→ **Given data**

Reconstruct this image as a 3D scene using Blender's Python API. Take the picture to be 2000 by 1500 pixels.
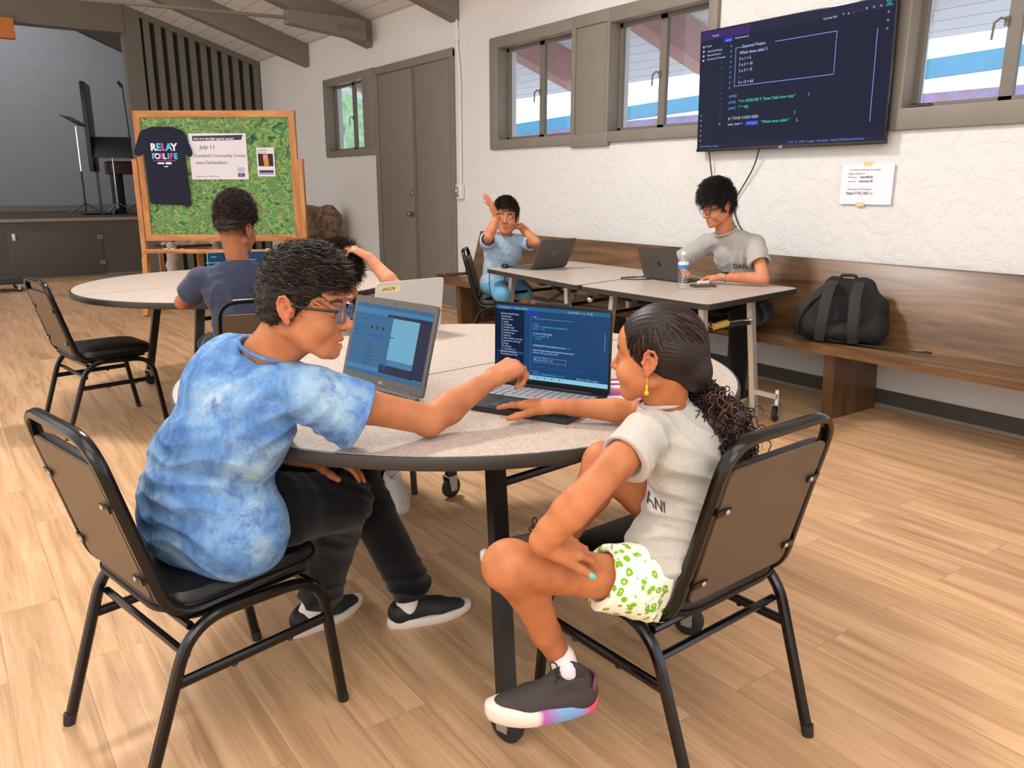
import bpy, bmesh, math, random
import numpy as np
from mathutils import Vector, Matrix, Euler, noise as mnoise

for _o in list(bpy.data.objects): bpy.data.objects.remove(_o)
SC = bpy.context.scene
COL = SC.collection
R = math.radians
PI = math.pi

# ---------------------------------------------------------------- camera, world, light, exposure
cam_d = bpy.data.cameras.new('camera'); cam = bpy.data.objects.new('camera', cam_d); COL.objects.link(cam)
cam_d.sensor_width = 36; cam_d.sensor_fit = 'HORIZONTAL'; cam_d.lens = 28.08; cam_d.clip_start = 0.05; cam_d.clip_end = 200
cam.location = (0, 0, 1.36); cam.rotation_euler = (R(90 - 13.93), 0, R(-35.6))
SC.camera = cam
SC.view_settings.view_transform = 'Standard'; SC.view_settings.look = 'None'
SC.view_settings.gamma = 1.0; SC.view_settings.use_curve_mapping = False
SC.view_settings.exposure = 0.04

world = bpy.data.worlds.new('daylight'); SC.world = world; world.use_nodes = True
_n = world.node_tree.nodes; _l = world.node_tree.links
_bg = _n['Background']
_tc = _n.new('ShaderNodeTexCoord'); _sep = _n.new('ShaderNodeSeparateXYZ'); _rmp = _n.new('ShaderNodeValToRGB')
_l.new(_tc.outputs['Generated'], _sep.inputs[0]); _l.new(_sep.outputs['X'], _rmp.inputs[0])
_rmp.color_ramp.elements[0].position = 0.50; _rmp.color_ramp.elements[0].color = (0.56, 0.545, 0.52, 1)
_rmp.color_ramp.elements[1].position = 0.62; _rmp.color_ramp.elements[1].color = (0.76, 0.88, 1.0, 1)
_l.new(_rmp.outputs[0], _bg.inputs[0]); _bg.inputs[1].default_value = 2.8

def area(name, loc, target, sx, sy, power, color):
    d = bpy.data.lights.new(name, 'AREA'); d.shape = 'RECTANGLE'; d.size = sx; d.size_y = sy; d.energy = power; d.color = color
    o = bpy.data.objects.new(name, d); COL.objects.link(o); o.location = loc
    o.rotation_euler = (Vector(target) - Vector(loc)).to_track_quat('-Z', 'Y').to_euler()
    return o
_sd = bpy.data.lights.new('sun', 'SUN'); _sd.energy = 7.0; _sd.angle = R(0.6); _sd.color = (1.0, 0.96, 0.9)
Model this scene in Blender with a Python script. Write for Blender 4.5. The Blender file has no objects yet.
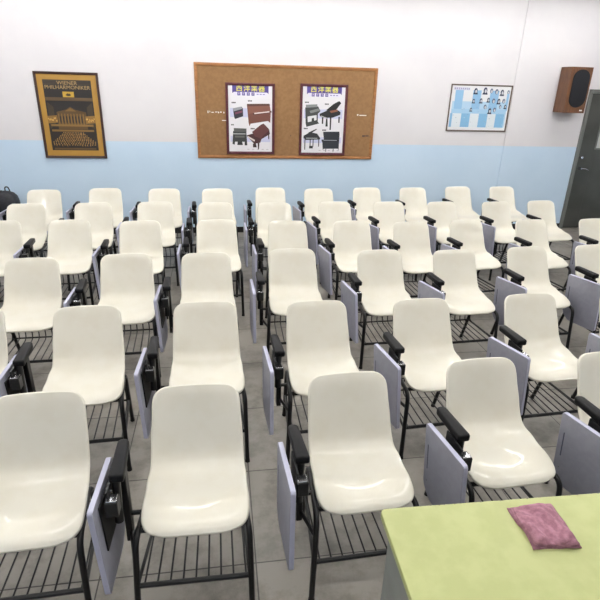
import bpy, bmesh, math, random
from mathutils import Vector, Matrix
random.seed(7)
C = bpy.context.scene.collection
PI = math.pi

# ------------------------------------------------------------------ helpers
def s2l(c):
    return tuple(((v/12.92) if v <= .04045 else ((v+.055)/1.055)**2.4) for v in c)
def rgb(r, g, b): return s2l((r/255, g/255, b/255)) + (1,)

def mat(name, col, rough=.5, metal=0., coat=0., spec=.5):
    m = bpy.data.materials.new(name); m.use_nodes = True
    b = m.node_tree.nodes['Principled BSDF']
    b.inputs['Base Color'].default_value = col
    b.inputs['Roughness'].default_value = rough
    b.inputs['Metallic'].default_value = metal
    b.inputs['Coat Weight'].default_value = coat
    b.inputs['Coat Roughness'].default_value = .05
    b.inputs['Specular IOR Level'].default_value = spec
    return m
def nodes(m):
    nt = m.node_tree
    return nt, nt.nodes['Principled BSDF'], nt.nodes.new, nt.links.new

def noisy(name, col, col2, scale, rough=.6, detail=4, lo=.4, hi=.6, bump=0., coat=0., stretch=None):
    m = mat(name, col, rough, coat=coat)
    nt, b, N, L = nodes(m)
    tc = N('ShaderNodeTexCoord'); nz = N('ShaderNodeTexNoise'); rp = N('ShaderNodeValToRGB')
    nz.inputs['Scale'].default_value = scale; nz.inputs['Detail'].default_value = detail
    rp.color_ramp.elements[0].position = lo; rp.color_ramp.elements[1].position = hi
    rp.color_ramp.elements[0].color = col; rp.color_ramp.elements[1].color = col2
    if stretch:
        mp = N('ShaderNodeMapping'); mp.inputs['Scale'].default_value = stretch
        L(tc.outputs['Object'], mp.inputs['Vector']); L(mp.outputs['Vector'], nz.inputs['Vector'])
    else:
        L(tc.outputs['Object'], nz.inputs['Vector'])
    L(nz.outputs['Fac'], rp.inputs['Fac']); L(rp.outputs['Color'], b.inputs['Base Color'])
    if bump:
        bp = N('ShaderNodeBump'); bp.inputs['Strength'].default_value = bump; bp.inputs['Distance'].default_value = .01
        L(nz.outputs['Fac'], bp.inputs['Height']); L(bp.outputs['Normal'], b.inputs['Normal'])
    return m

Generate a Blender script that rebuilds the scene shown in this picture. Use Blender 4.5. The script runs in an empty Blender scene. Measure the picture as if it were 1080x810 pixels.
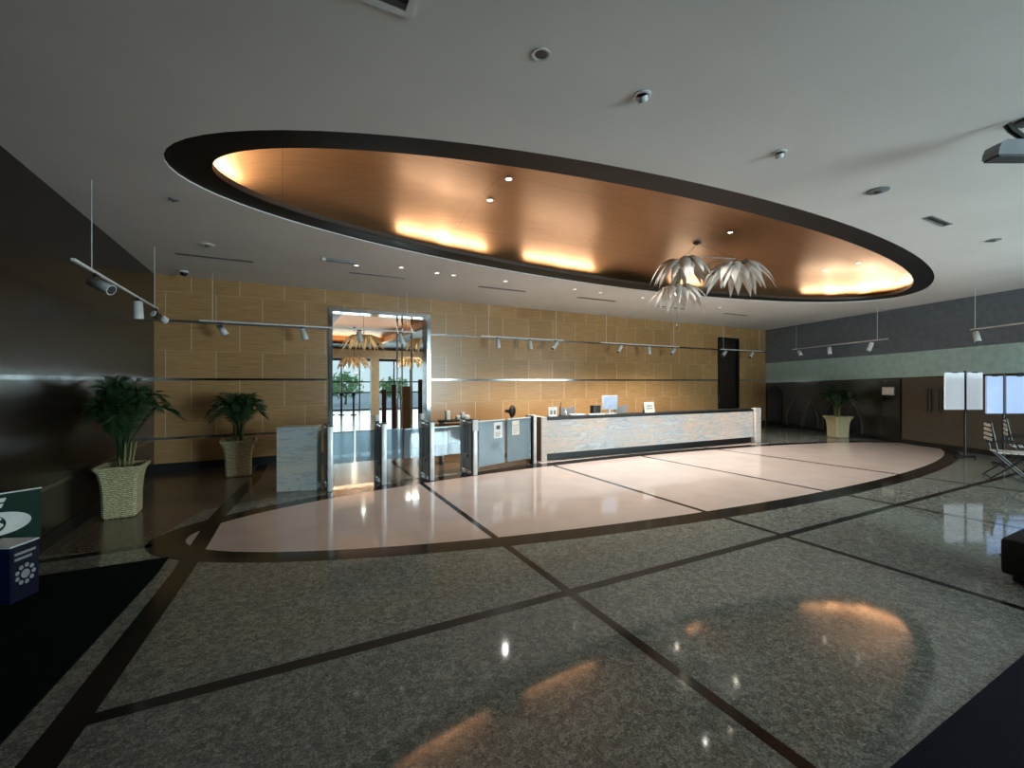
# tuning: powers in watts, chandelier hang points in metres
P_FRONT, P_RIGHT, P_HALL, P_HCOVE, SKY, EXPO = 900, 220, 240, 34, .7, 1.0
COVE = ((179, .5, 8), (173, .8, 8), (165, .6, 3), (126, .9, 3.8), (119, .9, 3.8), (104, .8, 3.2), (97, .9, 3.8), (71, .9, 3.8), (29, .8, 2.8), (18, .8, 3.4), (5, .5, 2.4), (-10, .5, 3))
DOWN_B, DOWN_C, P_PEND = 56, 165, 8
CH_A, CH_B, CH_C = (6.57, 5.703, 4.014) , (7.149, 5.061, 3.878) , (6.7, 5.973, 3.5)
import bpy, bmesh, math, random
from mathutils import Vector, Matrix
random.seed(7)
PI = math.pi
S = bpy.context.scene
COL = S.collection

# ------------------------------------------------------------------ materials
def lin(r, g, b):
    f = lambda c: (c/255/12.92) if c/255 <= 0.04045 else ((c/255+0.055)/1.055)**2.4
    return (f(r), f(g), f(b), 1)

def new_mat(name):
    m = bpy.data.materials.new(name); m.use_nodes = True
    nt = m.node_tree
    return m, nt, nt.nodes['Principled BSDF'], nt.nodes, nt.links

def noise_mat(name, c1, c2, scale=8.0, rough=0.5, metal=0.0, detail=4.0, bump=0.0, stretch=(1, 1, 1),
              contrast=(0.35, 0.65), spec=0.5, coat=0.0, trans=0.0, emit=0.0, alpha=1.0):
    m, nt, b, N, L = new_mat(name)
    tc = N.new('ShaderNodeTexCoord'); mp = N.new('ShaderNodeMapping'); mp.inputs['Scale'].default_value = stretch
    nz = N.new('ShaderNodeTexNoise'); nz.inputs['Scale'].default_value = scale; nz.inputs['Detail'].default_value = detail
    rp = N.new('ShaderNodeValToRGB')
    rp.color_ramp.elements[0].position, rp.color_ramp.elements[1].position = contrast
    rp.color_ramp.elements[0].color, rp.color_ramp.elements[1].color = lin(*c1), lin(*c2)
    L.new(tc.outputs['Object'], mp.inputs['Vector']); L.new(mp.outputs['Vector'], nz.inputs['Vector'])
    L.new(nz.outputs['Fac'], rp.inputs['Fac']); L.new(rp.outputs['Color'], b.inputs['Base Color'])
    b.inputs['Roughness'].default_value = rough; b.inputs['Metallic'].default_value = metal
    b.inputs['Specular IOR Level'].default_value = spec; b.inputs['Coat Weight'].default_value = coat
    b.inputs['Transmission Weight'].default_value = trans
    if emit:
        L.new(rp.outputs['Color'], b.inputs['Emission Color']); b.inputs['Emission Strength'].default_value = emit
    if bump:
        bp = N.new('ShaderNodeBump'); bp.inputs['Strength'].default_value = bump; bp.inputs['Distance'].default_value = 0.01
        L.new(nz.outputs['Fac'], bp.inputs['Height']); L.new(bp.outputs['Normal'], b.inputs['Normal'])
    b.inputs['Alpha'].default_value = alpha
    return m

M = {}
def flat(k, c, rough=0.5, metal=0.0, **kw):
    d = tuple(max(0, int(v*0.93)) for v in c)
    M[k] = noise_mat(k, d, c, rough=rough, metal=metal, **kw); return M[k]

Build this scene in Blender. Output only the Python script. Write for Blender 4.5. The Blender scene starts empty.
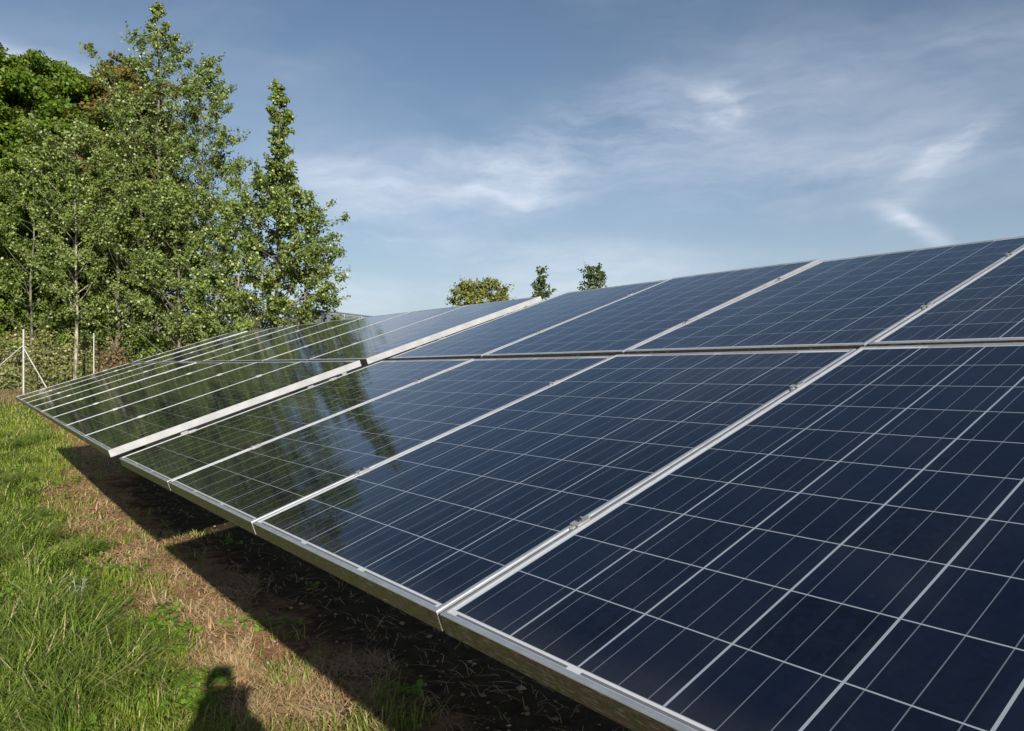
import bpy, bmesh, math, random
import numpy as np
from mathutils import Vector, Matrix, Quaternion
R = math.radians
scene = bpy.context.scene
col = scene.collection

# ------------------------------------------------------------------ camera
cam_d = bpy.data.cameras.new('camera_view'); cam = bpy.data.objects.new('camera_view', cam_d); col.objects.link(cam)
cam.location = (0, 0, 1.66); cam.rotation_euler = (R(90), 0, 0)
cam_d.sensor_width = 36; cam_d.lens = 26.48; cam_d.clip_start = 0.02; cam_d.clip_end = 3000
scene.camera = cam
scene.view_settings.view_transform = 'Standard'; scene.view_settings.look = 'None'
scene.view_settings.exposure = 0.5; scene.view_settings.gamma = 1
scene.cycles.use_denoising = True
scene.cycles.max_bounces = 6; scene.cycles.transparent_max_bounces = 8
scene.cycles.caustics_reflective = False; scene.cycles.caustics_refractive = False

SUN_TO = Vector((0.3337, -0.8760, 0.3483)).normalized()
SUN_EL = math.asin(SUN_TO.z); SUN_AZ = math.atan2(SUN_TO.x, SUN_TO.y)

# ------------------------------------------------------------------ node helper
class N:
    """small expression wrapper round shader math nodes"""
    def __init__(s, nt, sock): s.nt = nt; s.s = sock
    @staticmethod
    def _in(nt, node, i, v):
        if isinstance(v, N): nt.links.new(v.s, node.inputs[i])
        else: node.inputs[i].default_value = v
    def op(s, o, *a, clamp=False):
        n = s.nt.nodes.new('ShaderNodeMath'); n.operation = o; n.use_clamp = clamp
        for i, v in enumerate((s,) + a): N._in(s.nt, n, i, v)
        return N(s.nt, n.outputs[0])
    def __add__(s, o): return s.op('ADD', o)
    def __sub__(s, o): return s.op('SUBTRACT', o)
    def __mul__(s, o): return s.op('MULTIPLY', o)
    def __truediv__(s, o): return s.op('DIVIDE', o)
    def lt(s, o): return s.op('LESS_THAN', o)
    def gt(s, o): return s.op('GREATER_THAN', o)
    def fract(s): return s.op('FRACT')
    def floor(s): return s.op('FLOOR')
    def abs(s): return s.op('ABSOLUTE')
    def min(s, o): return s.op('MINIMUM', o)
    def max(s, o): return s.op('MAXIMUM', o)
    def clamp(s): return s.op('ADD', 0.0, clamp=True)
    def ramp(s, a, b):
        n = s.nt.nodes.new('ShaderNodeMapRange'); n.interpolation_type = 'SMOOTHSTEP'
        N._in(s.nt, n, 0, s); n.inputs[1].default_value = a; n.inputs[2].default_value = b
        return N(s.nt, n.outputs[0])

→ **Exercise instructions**
Could you quote, word for word, only the lines from the one containing "Model this scene" through the one containing "return nt, nt.nodes['Principled", both included, and leave out any pictures?

→ **Written response**
Model this scene in Blender with a Python script. Write for Blender 4.5. The Blender file has no objects yet.
import bpy, bmesh, math, random
from mathutils import Vector, Matrix
random.seed(7)
C = bpy.context.scene.collection
PI = math.pi

# ------------------------------------------------------------------ helpers
def s2l(c):
    return tuple(((v/12.92) if v <= .04045 else ((v+.055)/1.055)**2.4) for v in c)
def rgb(r, g, b): return s2l((r/255, g/255, b/255)) + (1,)

def mat(name, col, rough=.5, metal=0., coat=0., spec=.5):
    m = bpy.data.materials.new(name); m.use_nodes = True
    b = m.node_tree.nodes['Principled BSDF']
    b.inputs['Base Color'].default_value = col
    b.inputs['Roughness'].default_value = rough
    b.inputs['Metallic'].default_value = metal
    b.inputs['Coat Weight'].default_value = coat
    b.inputs['Coat Roughness'].default_value = .05
    b.inputs['Specular IOR Level'].default_value = spec
    return m
def nodes(m):
    nt = m.node_tree
    return nt, nt.nodes['Principled BSDF'], nt.nodes.new, nt.links.new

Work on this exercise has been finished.